Confusão entre herança e meação
Na análise do caso concreto, Giselda Hironaka explica que o casal vivia sob regime da comunhão parcial de bens, ou seja, aquilo que adquiriram na constância da união estável se conformava em patrimônio comum dos dois. “Metade do patrimônio comum era a meação dela. A outra metade é que se transformou em herança pela morte do companheiro”, destaca.
 
Ela aponta que houve confusão, na decisão do TJGO, entre herança e meação. “Em um determinado momento, quiseram aplicar as regras da meação para a herança”, pontua a especialista. Os parentes colaterais defendiam que a companheira “somente possui direito de participar da sucessão no que diz respeito aos bens adquiridos a título oneroso durante a constância da união estável”. Eles pediam a exclusão dos direitos a que o homem tinha a terrenos que pertenciam à sua mãe, também já morta, ignorando que o quinhão fazia parte da herança deixada por ele.
 
“Tanto os advogados dos colaterais quanto o TJGO cometeram um engano, confundindo meação com herança”, avalia Giselda. “Essa regra de que a meação recai exclusivamente sobre os bens que foram adquiridos a título oneroso durante a constância da união estável serve apenas para regularizar o quantum de meação que caberia àquele que sobreviveu”, acrescenta.
 
A jurista observa que, na meação, de fato, a companheira sobreviva tinha direito a metade dos bens do patrimônio comum, mas não dos bens particulares.
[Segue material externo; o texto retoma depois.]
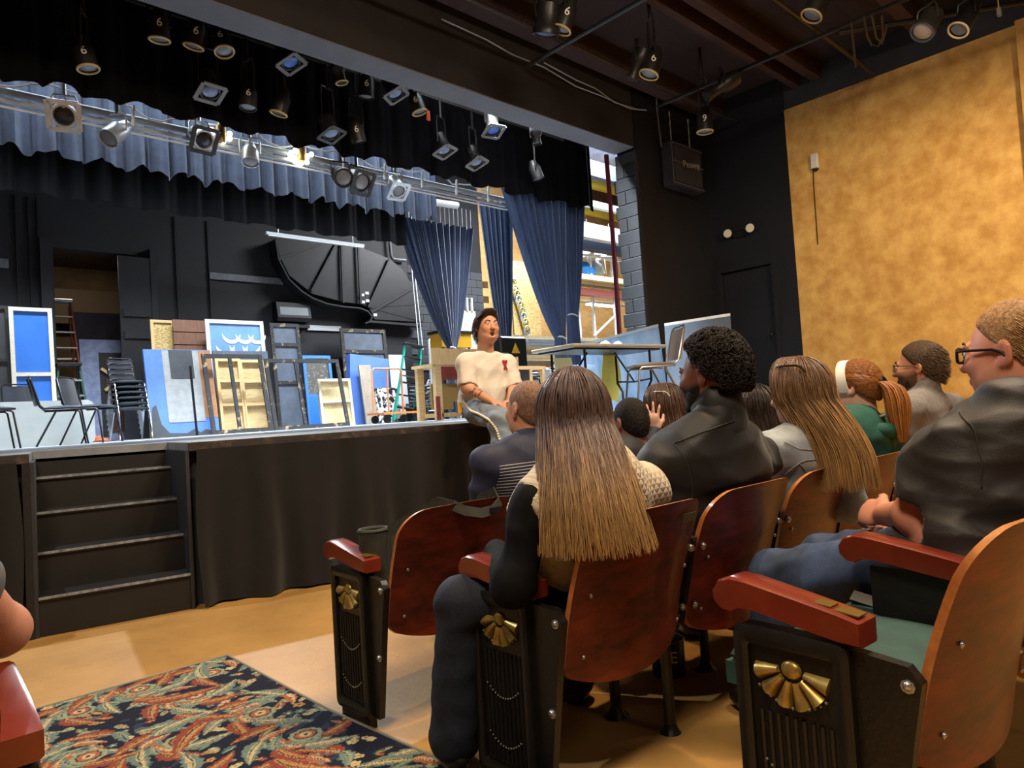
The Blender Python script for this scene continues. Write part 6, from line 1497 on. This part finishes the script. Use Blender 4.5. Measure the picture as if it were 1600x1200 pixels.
# ---------------------------------------------------------------- 12 person across the aisle (only the bare elbow is in view)
def a12(J):
    J['shR'] = V3(.02, 1.30, 1.0); J['elR'] = W_(2, 985, 1.27); J['wrR'] = J['elR']+V3(-.16, .2, .04)
    J['shL'] = V3(-.36, 1.30, 1.0); J['elL'] = V3(-.42, 1.36, .72); J['wrL'] = V3(-.3, 1.55, .72)
hx = W_(-230, 560, 1.05)
t, J, T, R, hd, s = seated('person resting a bare elbow on the armrest at the left edge', -230, 560, 1.02, (-.12, 1.34, .05), 0, 0, 0, 0, 1., '#c08a76', .19, ('tee_shirt', mat('grey_tee', '#5d5f66', .8)), 1., 1., .36, .008, a12)
short_hair(t, hd, R, s, '#3a2a20', '#5a4636', 600, .01, .006, 0, .72, -.085, 12)
# ================================================================= WING STORE (right of the drapes)
m_tanply = mat('tan_ply_wall', '#a8834f', .75, c2='#c09a62', scale=3, stretch=(1, 1, 3))
struct('wall_wing_back', MB().box(12.3, 19, 14.0, 14.2, 0, 9), m_tanply, label='tan plywood wall of the wing store')
bwall = struct('wall_wing_block', MB().box(9.9, 12.3, 14.03, 14.3, 0, 9), m_mortar, label='grey painted block wall behind the far drape')
mg = mat('grey_block', '#34383e', .7, c2='#40444b', scale=3, bump=.3, bscale=50)
bme = MB().box(-.197, .197, -.03, .02, .004, .196, .004).mesh('block', mg)
for k in range(13):
    for j in range(6): inst('block', bme, bwall, (10.1+j*.4+(.2 if k % 2 else 0)-bwall.location.x, 14.03-bwall.location.y, 2.2+k*.2))
struct('wall_wing_right', MB().box(18, 18.2, 6.35, 14, 0, 9), m_tanply)
struct('wall_wing_front', MB().box(10.3, 18, 6.35, 6.6, 0, 9), m_black2)
struct('ceiling_wing', MB().box(9.6, 18, 6.6, 14, 7.6, 7.7), mat('insulation_white', '#c9cfd6', .8, c2='#aab2bb', scale=3))
def wbar(name, label, a, b, Y, w, h, m, cat):
    p = at(*a, Y=Y); q = at(*b, Y=Y); z = (p[2]+q[2])/2
    return tag(MB().bar((p[0], Y, z), (18.02, Y, z), w, h).build(name, m), label, cat)
m_yel = mat('safety_yellow', '#c4b13c', .6); m_galv = mat('galvanised', '#8f9aa4', .5, metal=.3, c2='#a4aeb8', scale=7); m_navyst = mat('navy_steel', '#1d2740', .6)
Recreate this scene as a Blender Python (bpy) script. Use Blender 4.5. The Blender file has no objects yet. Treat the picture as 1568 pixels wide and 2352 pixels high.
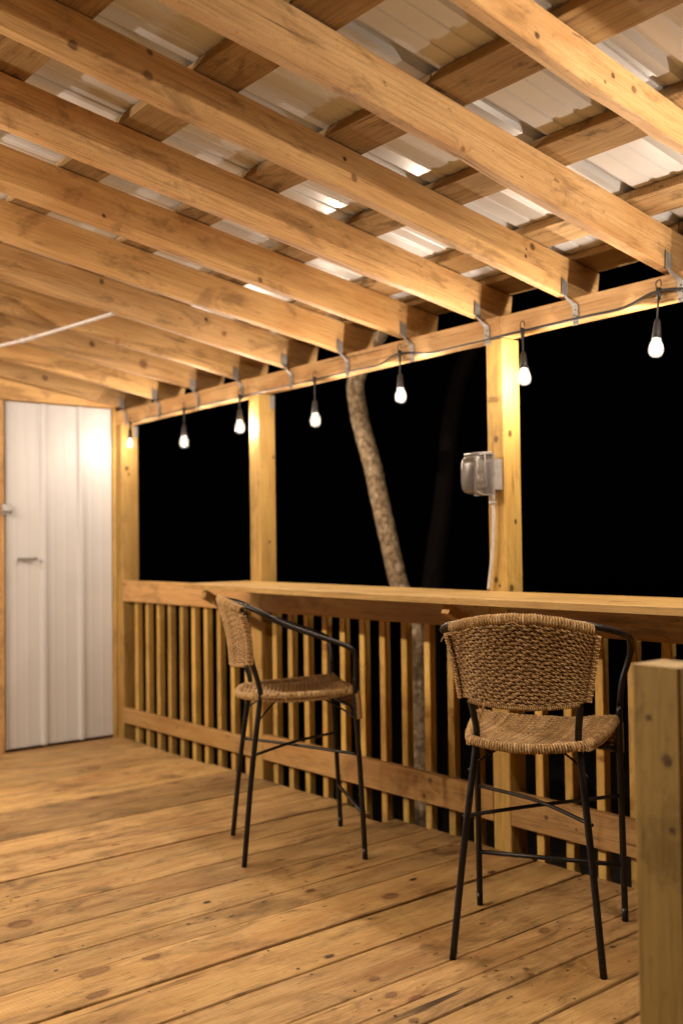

O caso, contudo, não trata de meação, mas de herança. “Não importa quais são os bens que compõem a herança. Se o chamado para herdar foi o companheiro sobrevivo, terceiro na ordem de vocação hereditária, ele herda tudo o que compõe a herança. Aí está o engano desse caso, agora finalmente julgado pelo STJ”, assinala Giselda.